Aung San Suu Kyi avait été nommée ambassadrice de conscience d’Amnesty en « reconnaissance de sa lutte pacifique et non violente pour la démocratie et les droits humains ». Elle vivait à l’époque assignée à résidence, sous la surveillance de la junte militaire.

Par cette mesure, l’ONG entend ainsi dénoncer les « multiples violations des droits de l’homme » observées en Birmanie depuis l’arrivée de la dirigeante à la tête du gouvernement, en 2016. C’est notamment le cas sur la question de la minorité des Rohingya, dont plus de 700 000 ont dû fuir l’année dernière les exactions commises par des militaires birmans et se réfugier au Bangladesh.

« Génocide » contre les Rohingya

A la mi-septembre, la mission d’établissement des faits de l’Organisation des nations unies (ONU) sur la Birmanie a présenté devant le Conseil des droits de l’homme de l’ONU un rapport dénonçant un « génocide », et appelant à des poursuites devant la justice internationale contre des généraux birmans. Or Aung San Suu Kyi, qui n’a jamais condamné les violences, a été très critiquée pour n’avoir pas pris la défense des Rohingya.

Amnesty International a également déploré les « atteintes à la liberté d’expression ».

« Des défenseurs des droits humains, des militants pacifiques et des journalistes ont été arrêtés et emprisonnés, tandis que d’autres sont menacés, harcelés et intimidés pour leur travail. »

En septembre, deux reporters birmans de l’agence de presse Reuters, accusés d’« atteinte au secret d’Etat » pour avoir enquêté sur un massacre de musulmans rohingya par l’armée, ont été condamnés à sept ans de prison. Ils ont fait appel.

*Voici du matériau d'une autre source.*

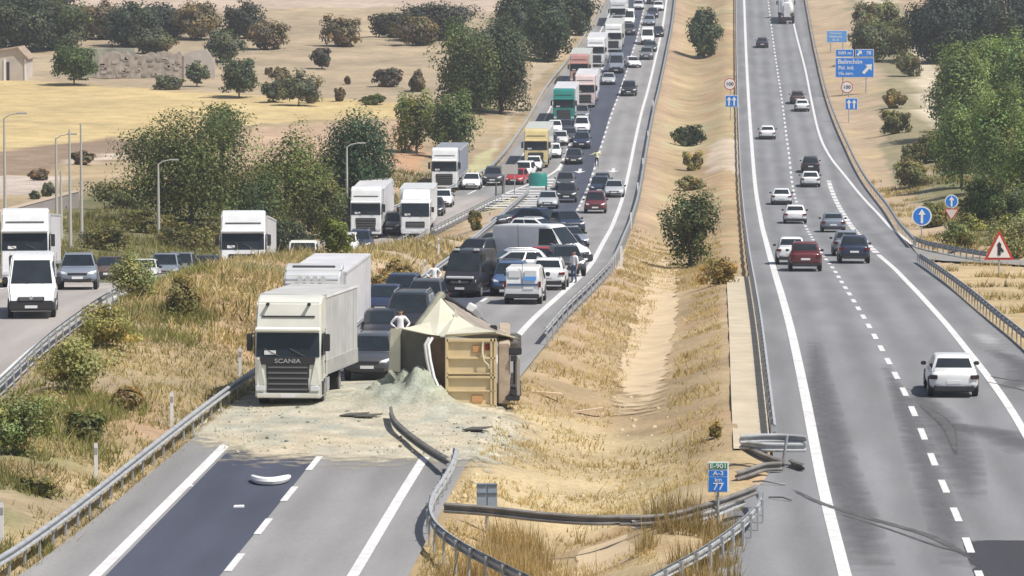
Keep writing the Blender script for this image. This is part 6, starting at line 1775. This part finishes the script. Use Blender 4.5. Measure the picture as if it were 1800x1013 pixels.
grass('embankment_grass', 'green weeds growing on the near embankment', scatter(5000, 104, 200, lambda Y: RR(Y) + .3, lambda Y: RR(Y) + 5.5, lambda X, Y: vnoise(X, Y, 3, 57) > .62), .36, .028, (.25, .245, .095))
grass('barrier_weeds', 'dry weeds along the foot of the long barrier', scatter(2600, 100, 190, lambda Y: XL1(Y) - .5, lambda Y: XL1(Y) + .12), .18, .018, (.42, .32, .16), green=.3)
grass('verge_grass', 'dry grass on the verge right of the free road', scatter(11000, 190, 420, lambda Y: XR(Y) + .6, lambda Y: XR(Y) + 16, lambda X, Y: (vnoise(X, Y, 4, 58) > .55) & ~inside(SLIP, X, Y)), .28, .036, (.46, .345, .18), green=.2, var=.16)
grass('bank_grass', 'dry grass on the bank behind the ramp', scatter(12000, 250, 420, lambda Y: RL(Y) - 22, lambda Y: RL(Y) - .8, lambda X, Y: vnoise(X, Y, 4, 59) > .4), .4, .045, (.30, .26, .11), green=.4, var=.18)

# ------------------------------------------------------------------ people
SKIN = mat('skin', (.45, .27, .19), .6); HAIR = mat('hair_dark', (.03, .022, .018), .7); SHOE = mat('shoe_dark', (.03, .03, .03), .7)
def person(px, py, label, shirt, trousers, face_deg=0.0, arms='out', off=0.0, scale=1.0, s=None):
    # joints of a standing adult, 1.76 m; x to the side, -y to the front
    J = {'pelvis': (0, 0, .95, .15), 'waist': (0, -.01, 1.10, .135), 'chest': (0, 0, 1.30, .165), 'collar': (0, .01, 1.44, .12), 'neck': (0, 0, 1.51, .055), 'chin': (0, -.02, 1.57, .075), 'head': (0, -.01, 1.655, .10), 'crown': (0, 0, 1.725, .07)}
    E = [('pelvis', 'waist'), ('waist', 'chest'), ('chest', 'collar'), ('collar', 'neck'), ('neck', 'chin'), ('chin', 'head'), ('head', 'crown')]
    for n, sx in (('l', 1), ('r', -1)):
        el = {'out': ((sx*.42, -.06, 1.30), (sx*.62, -.14, 1.27)), 'down': ((sx*.26, .02, 1.13), (sx*.27, -.08, .90)), 'hips': ((sx*.40, .06, 1.17), (sx*.24, -.10, 1.02))}[arms]
        J[n+'sh'] = (sx*.19, 0, 1.42, .075); J[n+'el'] = (*el[0], .048); J[n+'wr'] = (*el[1], .034)
        v = (Vector(el[1]) - Vector(el[0])).normalized(); hd = Vector(el[1]) + v * .10
        J[n+'ha'] = (*hd, .038)
        J[n+'hip'] = (sx*.095, 0, .88, .10); J[n+'kn'] = (sx*.12, -.03, .50, .062); J[n+'an'] = (sx*.13, .02, .09, .045); J[n+'toe'] = (sx*.15, -.15, .04, .04)
        E += [('collar', n+'sh'), (n+'sh', n+'el'), (n+'el', n+'wr'), (n+'wr', n+'ha'), ('pelvis', n+'hip'), (n+'hip', n+'kn'), (n+'kn', n+'an'), (n+'an', n+'toe')]
        for k in range(5):                                                     # thumb and four fingers
            sd = v.cross(Vector((0, 1, 0))).normalized() if abs(v.y) < .9 else Vector((1, 0, 0))
            o = sd * ((k - 2) * .02)
            J['%sf%d' % (n, k)] = (*(hd + o + v * (.05 if k == 0 else .085 - .006 * abs(k - 2))), .010)
            E.append((n+'ha', '%sf%d' % (n, k)))
    names = list(J); me = bpy.data.meshes.new('person')
    me.from_pydata([J[k][:3] for k in names], [(names.index(a), names.index(b)) for a, b in E], [])
    o = bpy.data.objects.new('person', me); COL.objects.link(o)
    md = o.modifiers.new('skin', 'SKIN'); o.modifiers.new('sub', 'SUBSURF').levels = 1
    for i, k in enumerate(names):
        me.skin_vertices[0].data[i].radius = (J[k][3], J[k][3] * (.78 if k in ('chest', 'waist', 'pelvis', 'collar') else 1))
        me.skin_vertices[0].data[i].use_root = (k == 'pelvis')
    dg = bpy.context.evaluated_depsgraph_get(); dg.update()
    m2 = bpy.data.meshes.new_from_object(o.evaluated_get(dg)); bpy.data.objects.remove(o)
    m2.name = 'person'; m2.materials.clear()
    for m in (shirt, trousers, SKIN, HAIR, SHOE): m2.materials.append(m)
    for p in m2.polygons:
        c = p.center; p.use_smooth = True
        hand = math.hypot(c.x, 0) > .5 or (arms != 'out' and abs(c.x) > .2 and c.z < 1.06)
        i = 0
        if c.z < .12: i = 4
        elif c.z < .98 and abs(c.x) < .235: i = 1
        elif c.z > 1.66 or (c.z > 1.60 and c.y > .02): i = 3
        elif c.z > 1.49 and abs(c.x) < .16: i = 2
        elif hand: i = 2
        p.material_index = i
    P = G(px, py, off) if s is None else RP(px, s)
    o = link_mesh('person', m2); o.location = P; o.rotation_euler = (0, 0, math.radians(face_deg)); o.scale = (scale,) * 3
    tag(o, label, 'person')
    for sx in (-1, 1):
        MB().disc_y((sx * .034, -.103, 1.66), .012, .012, 8).build('eye', HAIR, o)
    MB().tube([(0, -.10, 1.665), (0, -.132, 1.63), (0, -.112, 1.622)], [.010, .016, .010], 6).build('nose', SKIN, o)
    MB().box((0, -.098, 1.592), (.05, .012, .012)).build('mouth', mat('lips', (.33, .14, .12), .6), o, bevel=.004)
    for sx in (-1, 1): MB().disc_x((sx * .098, 0, 1.65), .03, .02, 8).build('ear', SKIN, o)
    return o
WSH = mat('shirt_white', (.78, .78, .78), .8); DTR = mat('trousers_dark', (.035, .04, .06), .8); HIV = mat('hi_vis_pale', (.72, .74, .42), .7); JEAN = mat('jeans_blue', (.09, .13, .22), .8)
person(704, 618, 'person in white standing just behind the torn trailer sheet', WSH, WSH, 10, 'hips')
person(763, 523, 'person in a white top by the left barrier beside the black van', WSH, DTR, 20, 'hips')
person(1049, 294, 'person in a pale hi-vis top standing on the dashed line', HIV, DTR, 0, 'out')
person(1009, 498, 'person in white shirt by the white hatchback near the median line', WSH, JEAN, -40, 'down')

# ------------------------------------------------------------------ summer haze over the whole valley
def haze():
    z0 = float(hr(400)) - 3.5; top = 62.0
    m = bpy.data.materials.new('haze_air'); m.use_nodes = True; nt = m.node_tree
    nt.nodes.remove(nt.nodes['Principled BSDF'])
    v = nt.nodes.new('ShaderNodeVolumePrincipled'); v.inputs['Color'].default_value = (.86, .90, .96, 1); v.inputs['Density'].default_value = HAZE
    v.inputs['Anisotropy'].default_value = .2
    nt.links.new(v.outputs[0], nt.nodes['Material Output'].inputs['Volume'])
    mb = MB(); mb.box((0, 1950, (z0 + top) / 2), (6400, 4300, top - z0))
    o = mb.build('haze', m, None, smooth=False); tag(o, kind='stuff')
HAZE = .00022
haze()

Pour Aung San Suu Kyi, les deux journalistes ont « enfreint la loi » en enquêtant.

Le parti de la dirigeante birmane a vivement contesté le retrait de ce prix. « Nous devons rester forts face à la pression internationale », a déclaré Myo Nyut, porte-parole du parti de Mme Aung San Suu Kyi, la Ligue nationale pour la démocratie (LND).

« Ces retraits de prix portent atteinte non seulement à la dignité d’Aung San Suu Kyi mais aussi aux membres de notre parti et à tous ceux qui ont participé à la révolte démocratique » contre la junte au pouvoir en Birmanie pendant des décennies, a-t-il ajouté, dénonçant un complot entre organisations pro-rohingyas pour tenter de faire pression sur son pays. Ce n’est pas le premier prix qu’Aung San Suu Kyi se voit retiré.

En août, la ville d’Edimbourg, en Ecosse, avait retiré son prix de la liberté à la dirigeante birmane en raison de son refus de condamner les violences contre les Rohingya. Et en mars, c’est le Musée de l’Holocauste de Washington qui l’a déchue d’un prix décerné pour son combat contre la dictature et en faveur des libertés.